The bank's main source of income is the gap between the lower rate it pays depositors — pegged to People's Bank of China benchmark rates — and the higher rate it charges on commercial loans. On top of that spread, it collects fees for arranging trade finance for Zhejiang export transactions, and earns commissions when customers buy wealth management products through the bank.
What makes this company hard to replace?
Corporate customers have built their renminbi cash management systems around the bank's PBOC-connected settlement infrastructure, and rewiring those systems takes significant time and effort. Commercial borrowers who want to move to another bank must satisfy CBIRC credit history transfer requirements, which adds friction and uncertainty. Zhejiang SME clients also depend on the specific loan officers who have already established working relationships with local tax bureaus on their behalf — losing that connection means starting over with a new officer who does not know their business or their registration history.
What limits this company?
CBIRC capital-adequacy rules tie the maximum size of the loan book directly to how much regulatory capital the bank has accumulated. No matter how many deposits flow in, the bank cannot make more loans than its capital base allows under Chinese banking regulations. And because the licence bars geographic expansion, the bank cannot grow its way around that ceiling by moving into other provinces.

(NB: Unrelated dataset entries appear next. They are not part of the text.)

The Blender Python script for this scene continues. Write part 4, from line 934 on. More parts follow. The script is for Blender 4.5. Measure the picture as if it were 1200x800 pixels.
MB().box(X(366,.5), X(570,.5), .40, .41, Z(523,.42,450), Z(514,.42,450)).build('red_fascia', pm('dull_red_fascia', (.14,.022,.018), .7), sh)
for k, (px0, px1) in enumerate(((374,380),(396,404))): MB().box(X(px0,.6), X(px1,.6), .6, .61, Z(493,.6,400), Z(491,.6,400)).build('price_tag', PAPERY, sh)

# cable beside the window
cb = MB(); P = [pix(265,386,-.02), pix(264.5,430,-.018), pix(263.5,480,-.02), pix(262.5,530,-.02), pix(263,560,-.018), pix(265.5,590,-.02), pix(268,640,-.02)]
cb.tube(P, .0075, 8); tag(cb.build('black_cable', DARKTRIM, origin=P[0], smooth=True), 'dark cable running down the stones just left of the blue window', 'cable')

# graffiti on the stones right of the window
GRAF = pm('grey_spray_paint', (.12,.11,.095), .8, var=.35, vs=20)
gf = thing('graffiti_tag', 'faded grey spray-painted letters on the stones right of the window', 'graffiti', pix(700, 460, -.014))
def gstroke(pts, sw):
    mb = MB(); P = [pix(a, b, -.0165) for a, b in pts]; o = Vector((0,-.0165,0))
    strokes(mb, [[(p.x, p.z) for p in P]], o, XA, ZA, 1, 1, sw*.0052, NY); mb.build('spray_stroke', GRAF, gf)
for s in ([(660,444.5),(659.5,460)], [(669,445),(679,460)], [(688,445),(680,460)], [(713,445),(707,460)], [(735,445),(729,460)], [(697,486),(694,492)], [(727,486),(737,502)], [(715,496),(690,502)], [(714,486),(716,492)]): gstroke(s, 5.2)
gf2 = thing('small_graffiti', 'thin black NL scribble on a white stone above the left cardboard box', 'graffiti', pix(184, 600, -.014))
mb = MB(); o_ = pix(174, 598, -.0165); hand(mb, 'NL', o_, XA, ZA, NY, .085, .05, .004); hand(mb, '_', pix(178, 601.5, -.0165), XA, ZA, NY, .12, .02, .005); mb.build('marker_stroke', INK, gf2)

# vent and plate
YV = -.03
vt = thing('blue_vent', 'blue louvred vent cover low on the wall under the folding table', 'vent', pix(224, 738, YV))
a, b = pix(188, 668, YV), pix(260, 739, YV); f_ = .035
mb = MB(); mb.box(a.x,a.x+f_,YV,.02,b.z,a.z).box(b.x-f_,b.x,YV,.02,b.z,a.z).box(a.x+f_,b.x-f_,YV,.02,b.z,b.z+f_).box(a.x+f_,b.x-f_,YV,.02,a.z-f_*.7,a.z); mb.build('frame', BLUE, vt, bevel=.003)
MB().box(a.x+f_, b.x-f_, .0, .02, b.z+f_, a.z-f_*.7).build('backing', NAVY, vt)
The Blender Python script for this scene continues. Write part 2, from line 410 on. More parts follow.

What does this company depend on?
The bank cannot operate without five things it does not control: its CBIRC banking licence, which authorises all regional operations; access to the People's Bank of China interbank lending market; China UnionPay card processing infrastructure; Zhejiang provincial government business registration databases, which loan officers use to verify borrowers; and the China Government Securities Depository Trust & Clearing settlement system for completing transactions.
Who depends on this company?
Zhejiang manufacturing SMEs rely on the bank for the local-currency working capital they need to fund export production — if the bank stopped lending, many would have nowhere else to turn. Hangzhou residential property developers would lose access to construction loans denominated in renminbi. And ordinary Zhejiang household savers would lose CDIC-insured deposit accounts they access through the bank's regional branch network.
How does this company scale?
Adding new branch locations across Zhejiang is relatively cheap because the digital banking platform and PBOC compliance systems can be extended at low extra cost. But the commercial lending side cannot be scaled the same way. Loans to Zhejiang businesses require loan officers who personally know the provincial industrial clusters, specific local companies, and local tax bureaus — that knowledge cannot be automated or outsourced, so hiring and training remain the bottleneck as the bank grows.
What external forces can significantly affect this company?
When the People's Bank of China raises required reserve ratios or tightens lending quotas for regional banks, the bank has less room to lend and earns less on what it does lend. U.S.-China trade tensions can reduce export demand from Zhejiang manufacturers directly, shrinking the pool of creditworthy borrowers. Chinese government policies that cool the real estate market cut into the bank's residential mortgage business in Hangzhou and across the province.
Where is this company structurally vulnerable?
If U.S.-China trade tensions cut the volume of export orders running through Zhejiang's textile, machinery, and electronics clusters, the export-order data the bank uses to judge creditworthiness deteriorates across all three loan books at the same time. The bank's information advantage disappears precisely when credit risk in the portfolio is rising most — and because the licence prevents geographic expansion, there is no other borrower base to shift toward.